Do I have to be an attorney to mentor a student in the College Bound Program?

Yes, one of the benefits of becoming a sophomore in the College Bound Program is receiving an attorney mentor who will be able to assist the student in preparing for Constitutional Law debates.


Do mentors have to work at a law firm?

No, mentors are not required to work at a law firm. In fact, mentors don’t even have to be practicing attorneys. What matters is that the mentor has gone to law school and understands how to make legal arguments.

How much time would I have to commit to participate in the Mentoring Program?

Mentors remain with their mentees for three years until the student graduates from high school. If, for any reason, a mentor cannot remain in the program for three years, we will assign a new mentor to the student. Mentors are asked to attend one event per month that is planned by Legal Outreach – either a debate or social/cultural event. Each lasts three hours. In the months that students have debates, mentors generally spend an additional hour helping their mentees prepare for debates. Mentors are encouraged to make additional contact with their mentees in person, over the phone, or via email.

What if I can’t attend all of the planned events for the year?

Although mentors should try to attend every event, we understand that occasionally mentors go out of town or have obligations at work during the weekend.  In those instances, we ask that mentors contact their mentee and the Program Coordinator and try to send someone in their place.

Can my mentee and I go out alone?

Yes, the most successful relationships are the ones that are developed outside of our planned events. However, mentors must also develop a relationship with the mentee’s parents and inform parents whenever they plan to meet with mentees.

As a mentor, would I be required to do any research for the debates?

No, all of the materials that students need and are allowed to use have already been prepared.

Can my friends participate in the Mentoring Program?

We strongly encourage mentors to refer their friends and colleagues to the program. In fact, if a number of co-workers are interested in participating, the Program Coordinator can arrange to make a presentation on the Mentoring Program at their place of employment.

What are the responsibilities of a mentor?

Mentors participate in Legal Outreach’s debate and social/cultural programs and serve as a role model, friend and advisor to their mentee.  Regarding the debate program, mentors help their mentee prepare for each debate and serve as a judge at each debate (debates are 4X/year, every other month; students meet with their mentor to prepare at least once before each debate).  Social/cultural events are activities that Legal Outreach plans for mentors and mentees, such as attendance at dance performances, Broadway shows and walking tours (social/cultural events are every other month, alternating with debates; mentors must pay for their own ticket to these events, which is usually under $25).

Will I be able to help my mentee prepare for his/her debate if I didn’t debate in high school and I’m not a litigator?

Yes.  Our debates are really just moot court arguments.  If you went to law school, you’ll have no problem helping your mentee prepare for the debate.

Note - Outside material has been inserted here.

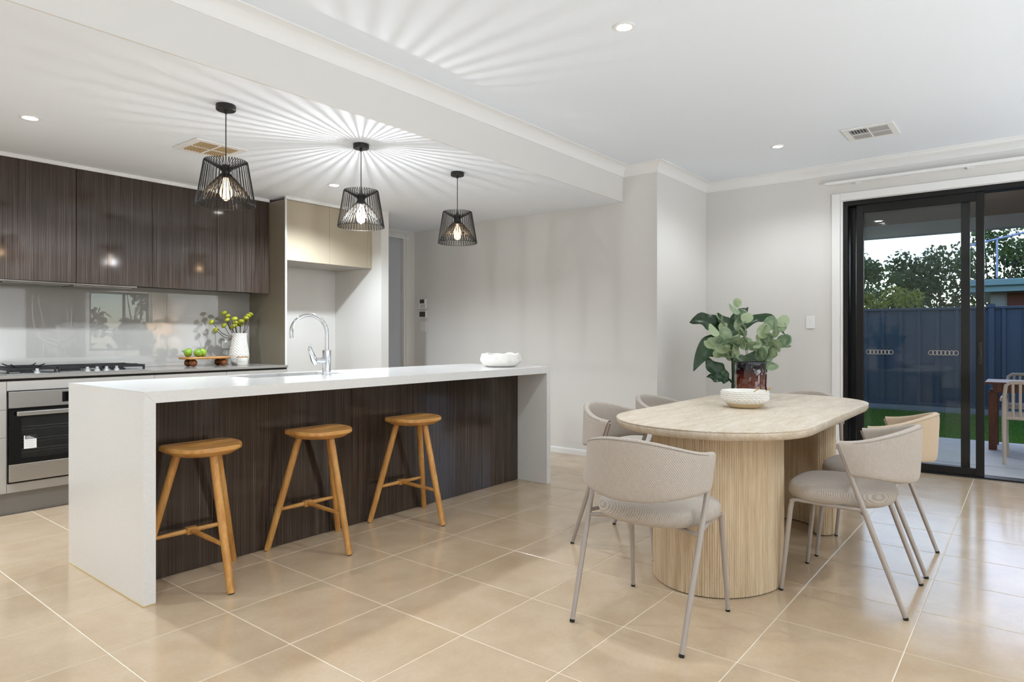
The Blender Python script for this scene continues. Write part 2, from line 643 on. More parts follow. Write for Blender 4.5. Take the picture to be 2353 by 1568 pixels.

Will my mentee’s debate preparation fall squarely on my shoulders?

No.  Your mentee will work closely with Legal Outreach as well as a law student debate coach to prepare his/her oral argument.  Your mentee will rely on you primarily to practice his/her oral argument and to clarify questions.

Is there anything else I should know about being a mentor?

If you’re assigned a mentee, you will attend a mentor training and learn everything you need to know about mentoring.